_WORK TO BE COMPLETED_
Extract the lines that hold the string "follow".

_RECORDS PROVIDED_
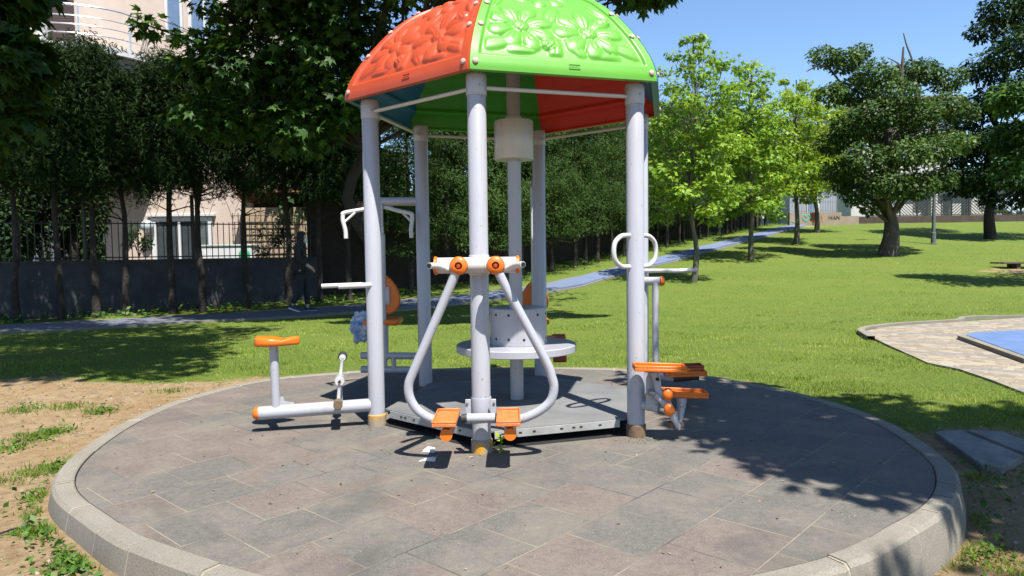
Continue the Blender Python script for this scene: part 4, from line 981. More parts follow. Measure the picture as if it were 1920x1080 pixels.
MB().box((tb.x, 20.3, 1.0), (1.5, .6, .85)).build('body', M['white_trim'], ty, bevel=.03)
MB().box((tb.x, 20.3, 1.46), (1.56, .66, .06)).build('lid', mat('grey_green_lid', (.25, .3, .26), None, 4, .5), ty, bevel=.02)
MB().lathe([(.12, -.02), (.16, 0), (.12, .02)], (tb.x + .55, 19.97, 1.2), (0, -1, 0), 20).build('green_disc', mat('green_disc', (.03, .25, .08), (.03, .3, .1), 4, .5), ty)

for px_, y_, z_, rr_, lab in ((505, 18.6, 1.5, .38, 'small shrub behind the fence in front of the trellis'), (533, 18.9, 1.75, .42, 'leafy shrub behind the fence at the end of the retaining wall'), (262, 17.6, 1.55, .3, 'thin leafy shrub behind the fence in front of the sunlit cream wall')):
    x_ = (px_ - 960) / F_PX * y_; b_0 = (x_, y_, float(gz(x_, y_)))
    SHRUBS.append((b_0, z_, rr_, lab))
# dark timber fence behind the hedge further along the path
ir = [i for i, p in enumerate(PC) if p.x >= -3.6]
tf = thing('timber_fence', off_pt(ir[0], 3.1), 'tall dark brown board fence behind the cypress trunks along the blue path', 'fence')
M['dark_board'] = mat('dark_board', (.016, .011, .008), (.028, .02, .014), 10, .9, .3, 30)
bo_ = MB(); fp_ = [off_pt(i, 3.1) for i in ir]; TL = sum((b - a).length for a, b in zip(fp_[:-1], fp_[1:])); s = 0
while s < TL:
    p, d = along(fp_, s); g = float(gz(p.x, p.y)); hh = (2.5 if p.x < 1 else 1.75) + random.uniform(-.05, .05)
    bo_.box(p + Vector((0, 0, g + hh / 2 - .1)), (.184, .022, hh + .2), math.atan2(d.y, d.x) + random.uniform(-.04, .04)); s += .185
bo_.build('board_panel', M['dark_board'], tf, smooth=False)
s = .5
while s < TL:
    p, d = along(fp_, s); g = float(gz(p.x, p.y)); nn = Vector((-d.y, d.x, 0))
    MB().box(p + nn * .07 + Vector((0, 0, g + .9)), (.09, .09, 2.0), math.atan2(d.y, d.x)).build('fence_post', M['dark_board'], tf); s += 2.6

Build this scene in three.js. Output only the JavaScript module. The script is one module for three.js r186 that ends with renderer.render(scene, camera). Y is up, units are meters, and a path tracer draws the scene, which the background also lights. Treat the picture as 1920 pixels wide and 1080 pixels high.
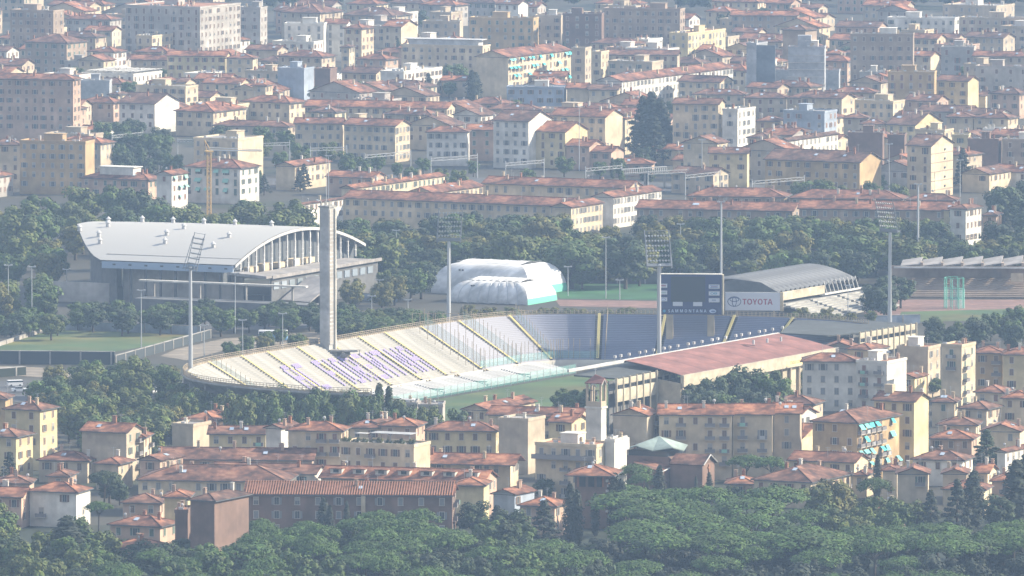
import * as THREE from 'three';
import { mergeGeometries } from 'three/addons/utils/BufferGeometryUtils.js';

// ---------- camera, sky, sun, exposure ----------
const HILL = 256, FOCAL = 17900, PITCH = Math.atan(1505 / FOCAL);
const scene = new THREE.Scene();
const camera = new THREE.PerspectiveCamera(2 * Math.atan(540 / FOCAL) * 180 / Math.PI, 16 / 9, 1, 20000);
camera.position.set(0, HILL, 0);
camera.rotation.x = -PITCH;
const SUN_EL = 31 * Math.PI / 180, SUN_AZ = 80 * Math.PI / 180;
const sunDir = new THREE.Vector3(Math.sin(SUN_AZ) * Math.cos(SUN_EL), Math.sin(SUN_EL), -Math.cos(SUN_AZ) * Math.cos(SUN_EL));
{ // a hazy summer sky, brighter round the sun and towards the horizon
  const w = 256, h = 128, data = new Float32Array(w * h * 4);
  for (let y = 0; y < h; y++) for (let x = 0; x < w; x++) {
    const el = ((y + .5) / h - .5) * Math.PI, az = ((x + .5) / w - .5) * 2 * Math.PI, up = Math.max(0, Math.sin(el));
    const d = new THREE.Vector3(Math.cos(el) * Math.cos(az), Math.sin(el), Math.cos(el) * Math.sin(az)), glow = 1 + .9 * Math.pow(Math.max(0, d.dot(sunDir)), 5), t = Math.pow(up, .55), k = .52 * glow;
    data.set([(1.0 + (.50 - 1.0) * t) * k, (.96 + (.62 - .96) * t) * k, (.90 + (.84 - .90) * t) * k, 1], (y * w + x) * 4);
  }
  const t = new THREE.DataTexture(data, w, h, THREE.RGBAFormat, THREE.FloatType); t.mapping = THREE.EquirectangularReflectionMapping; t.magFilter = t.minFilter = THREE.LinearFilter; t.wrapS = THREE.RepeatWrapping; t.needsUpdate = true;
  scene.background = t; scene.environment = t;
}
const sun = new THREE.DirectionalLight(new THREE.Color(1, 0.88, 0.68), 5);
sun.position.copy(sunDir).multiplyScalar(3000).add(new THREE.Vector3(0, 0, -3000));
sun.target.position.set(0, 0, -3000);
sun.castShadow = true;
sun.shadow.mapSize.set(4096, 4096);
Object.assign(sun.shadow.camera, { left: -1500, right: 1500, top: 1500, bottom: -1500, near: 10, far: 6000 });
scene.add(sun, sun.target);
scene.fog = new THREE.FogExp2(new THREE.Color(0.46, 0.67, 1), 0.000075);
const renderer = new THREE.WebGLRenderer();
renderer.toneMapping = THREE.LinearToneMapping;
renderer.toneMappingExposure = 2.3;
renderer.shadowMap.enabled = true;

// ---------- helpers ----------
let seed = 7;
const rnd = () => { seed = (seed * 1664525 + 1013904223) >>> 0; return seed / 4294967296; };
const rr = (a, b) => a + (b - a) * rnd();
const pick = (a) => a[Math.floor(rnd() * a.length)];
const V3 = (x, y, z) => new THREE.Vector3(x, y, z);
// the point at height h that is sighted at (px, py) of the 1920 x 1080 photograph
function P(px, py, h = 0) {
  const d = V3(px - 960, 540 - py, -FOCAL).applyAxisAngle(V3(1, 0, 0), -PITCH);
  return d.multiplyScalar((h - HILL) / d.y).add(V3(0, HILL, 0));
}
const view = (p) => { const q = p.clone().sub(V3(0, HILL, 0)).applyAxisAngle(V3(1, 0, 0), PITCH); return [960 - FOCAL * q.x / q.z, 540 + FOCAL * q.y / q.z, -FOCAL / q.z]; };
const counts = {};
function numbered(n) { const k = counts[n] = (counts[n] ?? -1) + 1; return k ? n + '_' + String(k).padStart(3, '0') : n; }
function mesh(name, geo, m, parent) {
  const o = new THREE.Mesh(Array.isArray(geo) ? join(geo) : geo, m);
  o.name = parent ? name : numbered(name); o.castShadow = o.receiveShadow = true;
  (parent || scene).add(o);
  return o;
}
function tag(o, label, category, group) { o.userData.label = label; o.userData.category = category; if (group) o.userData.group = group; return o; }
function thing(name, label, category, pos = [0, 0, 0], turn = 0, group) {
  const o = new THREE.Group(); o.name = numbered(name); scene.add(o);
  if (pos.isVector3) o.position.copy(pos); else o.position.set(...pos);
  o.rotation.y = turn;
  return tag(o, label, category, group);
}
const stuff = (o) => { o.userData.kind = 'stuff'; return o; };
const structure = (name, geo, m) => { const o = mesh(name, geo, m); o.userData.kind = 'structure'; return o; };
function copy(o, label, group) { const c = o.clone(); c.userData = { ...o.userData }; c.name = numbered(o.name.replace(/_\d+$/, '')); if (label) c.userData.label = label; if (group) c.userData.group = group; scene.add(c); return c; }
function join(list) {
  const flat = list.map((g) => {
    let q = g.index ? g.toNonIndexed() : g;
    for (const k of Object.keys(q.attributes)) if (!['position', 'normal', 'uv', 'color'].includes(k)) q.deleteAttribute(k);
    return q;
  });
  if (flat.some((g) => g.attributes.color)) flat.forEach((g) => { if (!g.attributes.color) paint(g, [1, 1, 1]); });
  return mergeGeometries(flat);
}
function paint(g, c) {
  const n = g.attributes.position.count, a = new Float32Array(n * 3);
  for (let i = 0; i < n; i++) a.set(c, i * 3);
  g.setAttribute('color', new THREE.BufferAttribute(a, 3));
  return g;
}
// box whose uv are in metres
function box(w, h, d, x = 0, y = 0, z = 0) {
  const g = new THREE.BoxGeometry(w, h, d), uv = g.attributes.uv, p = g.attributes.position, n = g.attributes.normal;
  for (let i = 0; i < uv.count; i++) {
    const ax = Math.abs(n.getX(i)) > .5, ay = Math.abs(n.getY(i)) > .5;
    uv.setXY(i, (ax ? p.getZ(i) : p.getX(i)) + x * .37 + z * .21, (ay ? p.getZ(i) : p.getY(i)) + y);
  }
  return g.translate(x, y, z);
}
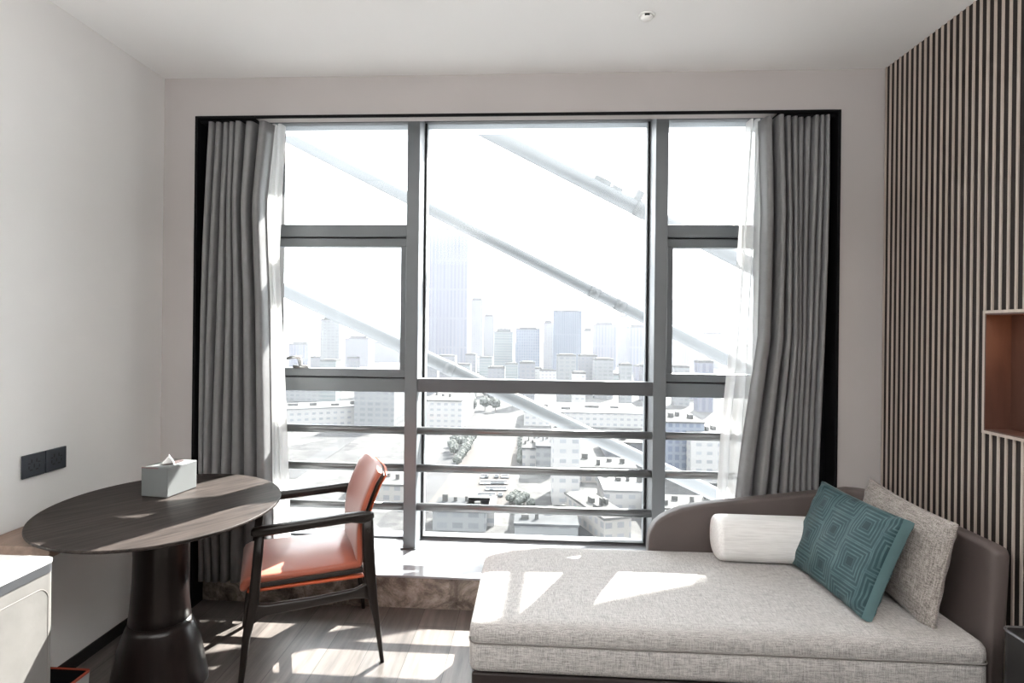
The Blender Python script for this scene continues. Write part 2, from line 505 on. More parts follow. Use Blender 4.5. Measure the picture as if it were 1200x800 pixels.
for s, x0, x1 in ((0, OX0, -.778), (1, .780, OX1)):
    wpart('transom', boxm(x0, x1, 3.66, 3.86, 2.075, 2.152), M['alu'], bevel=.003)
    wpart('transom', boxm(x0, x1, 3.66, 3.86, 1.112, 1.195), M['alu'], bevel=.003)
    bm = bmesh.new()
    o0, o1, z0, z1 = x0 + .003, x1 - .003, 1.203, 2.067
    w = .05
    box(bm, o0, o1, 3.67, 3.74, z0, z0 + w); box(bm, o0, o1, 3.67, 3.74, z1 - w, z1)
    if s == 0: box(bm, o1 - .052, o1, 3.67, 3.74, z0 + w, z1 - w); box(bm, o0, o0 + .05, 3.67, 3.74, z0 + w, z1 - w)
    else: box(bm, o0, o0 + .052, 3.67, 3.74, z0 + w, z1 - w); box(bm, o1 - .05, o1, 3.67, 3.74, z0 + w, z1 - w)
    sash = wpart('sash', bm, M['alu'], bevel=.003)
    wpart('seal', boxm(x0, x1, 3.69, 3.75, 2.066, 2.076), M['rubber'])
    wpart('seal', boxm(x0, x1, 3.69, 3.75, 1.194, 1.204), M['rubber'])
    pane = boxm(o0 + .04, o1 - .04, 3.70, 3.706, z0 + .04, z1 - .04)
    wpart('sash_pane', pane, M['glass'], sash)
    if s == 0:
        bm = bmesh.new()
        hx = -1.46
        box(bm, hx - .045, hx + .05, 3.655, 3.675, 1.252, 1.272)
        tube(bm, [(hx, 3.665, 1.27), (hx, 3.645, 1.315)], .012, 10)
        tube(bm, [(hx + .012, 3.64, 1.318), (hx - .035, 3.635, 1.322), (hx - .075, 3.635, 1.312)], .009, 10)
        wpart('sash_handle', bm, M['steel'], sash, smooth=True)
    wpart('pane', boxm(x0, x1, GY, GY + .008, 2.15, 2.81), M['glass'])
    wpart('pane', boxm(x0, x1, GY, GY + .008, .187, 1.115), M['glass'])
wpart('pane', boxm(-.692, .695, GY, GY + .008, .19, 2.81), M['glass'])

# ------------------------------------------------------------------ drapes and sheers
def cloth(name, edge, y0, amp, folds, mat, label, cat, group, seed, z0, z1, widths=None, sol=.003, wob=.006, nu=280, nz=36, flare=0):
    """edge(z) gives left and right border; pleats run down the cloth"""
    rnd = random.Random(seed)
    knots = [0]
    for i in range(folds): knots.append(knots[-1] + (widths[i] if widths else rnd.uniform(.65, 1.35)))
    knots = [k / knots[-1] for k in knots]
    amps = [rnd.uniform(.7, 1.0) for _ in range(folds)]
    ph = [rnd.uniform(0, 6) for _ in range(4)]
    bm = bmesh.new(); rows = []
    for j in range(nz + 1):
        t = j / nz; z = z0 + (z1 - z0) * t
        xl, xr = edge(z); row = []
        for i in range(nu + 1):
            u = i / nu
            k = 0
            while k < folds - 1 and u > knots[k + 1]: k += 1
            f = (u - knots[k]) / (knots[k + 1] - knots[k])
            a = amp * (1 if z > .5 or sol == 0 else .62 + .38 * max(0, (z - .2) / .3)) * amps[k] * (.75 + .25 * math.cos(2.2 * t + ph[0] + k))
            yy = math.tanh(1.9 * (math.cos(2 * PI * f) - .12)) / math.tanh(1.9)
            uu = u + .006 * math.sin(3 * t * PI + ph[1] + 9 * u) * (1 - t) - .10 / folds * math.sin(2 * PI * f)
            x = xl + (xr - xl) * uu + wob * math.sin(5 * t + ph[2] + 7 * u)
            row.append(bm.verts.new((x, y0 + a * yy + .004 * math.sin(7 * t + ph[3] + 11 * u), z)))
        rows.append(row)
    for a, b in zip(rows, rows[1:]):
        for i in range(nu): bm.faces.new((a[i], a[i + 1], b[i + 1], b[i]))
    o = obj(name, bm, mat, smooth=True, solid=sol)
    tag(o, label, cat, group)
    return o


def edger(pl, pr, yy):
    """borders from photo points (x, y) top to bottom"""
    L = [at(x, y, 1, yy) for x, y in pl]; R = [at(x, y, 1, yy) for x, y in pr]

    def itp(P, z):
        if z >= P[0].z: return P[0].x
        for a, b in zip(P, P[1:]):
            if z >= b.z: return a.x + (b.x - a.x) * (a.z - z) / (a.z - b.z)
        return P[-1].x
    return lambda z: (itp(L, z), itp(R, z))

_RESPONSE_
Continue the Blender Python script for this scene: part 4, from line 981. More parts follow. Measure the picture as if it were 1920x1080 pixels.
The Blender Python script for this scene continues. Write part 2, from line 505 on. More parts follow. Use Blender 4.5. Measure the picture as if it were 1200x800 pixels.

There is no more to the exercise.